Nieważne jest miejsce, ale ważne jest, że się odbyło
przesłuchanie - powiedział prezydent dziennikarzom w
Kołobrzegu.
Jego zdaniem, wezwanie jego żony przed komisję śledczą ds. PKN Orlen, to "gra polityczna".
Zbigniew Ziobro (PiS) uznał za "wielce zaskakujące i oburzające" przesłuchanie Kwaśniewskiej przez prokuraturę w Pałacu Prezydenckim.
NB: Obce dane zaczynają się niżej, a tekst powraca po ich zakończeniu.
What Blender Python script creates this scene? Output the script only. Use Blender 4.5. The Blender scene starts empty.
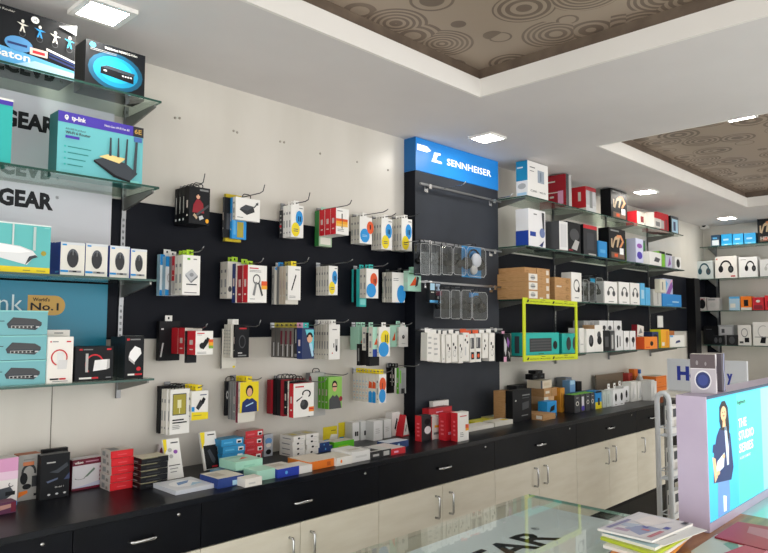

Według niego, świadczy to o traktowaniu Kwaśniewskiej jako "nadobywatela". Nie widzę w tym nic zdrożnego - powiedział z kolei prokurator krajowy Karol Napierski.
Kwaśniewski indagowany, czy został ustalony termin jego przesłuchania przez prokuraturę odparł, że żadna prokuratura nie zgłosiła się do niego z prośbą o zeznania.
Ja nie mam się z czym zgłosić, w rozumieniu takim, że mam wiedzę, która by zmuszała mnie bądź zobowiązywała do zgłoszenia. Natomiast, jeśli wymiar sprawiedliwości jest zainteresowany jakimiś informacjami, jestem gotów tych informacji udzielić - oświadczył.
Prezydent odniósł się też do wypowiedzi prezesa PiS Jarosława Kaczyńskiego, który w ubiegłym tygodniu w wywiadzie dla "Gazety Wyborczej" powiedział, że Kwaśniewski może mieć teczkę w Moskwie, co czyni jego decyzje niesuwerennymi.
Według Kwaśniewskiego, rzeczą naturalną jest, iż każdy polityk, który coś znaczy, ma swoją teczkę nie tylko w Moskwie, ale i Waszyngtonie i Berlinie.
Podobnie jak my też wiemy, kim są czołowi politycy w innych krajach - dodał.
Jeżeli intencją pana Kaczyńskiego jest twierdzenie, że są jakieś dokumenty, które miałyby świadczyć o współpracy, to uważam, że jest to rzecz obraźliwa i skandaliczna - podkreślił. Dodał, że nie ma zamiaru "nic z tym robić".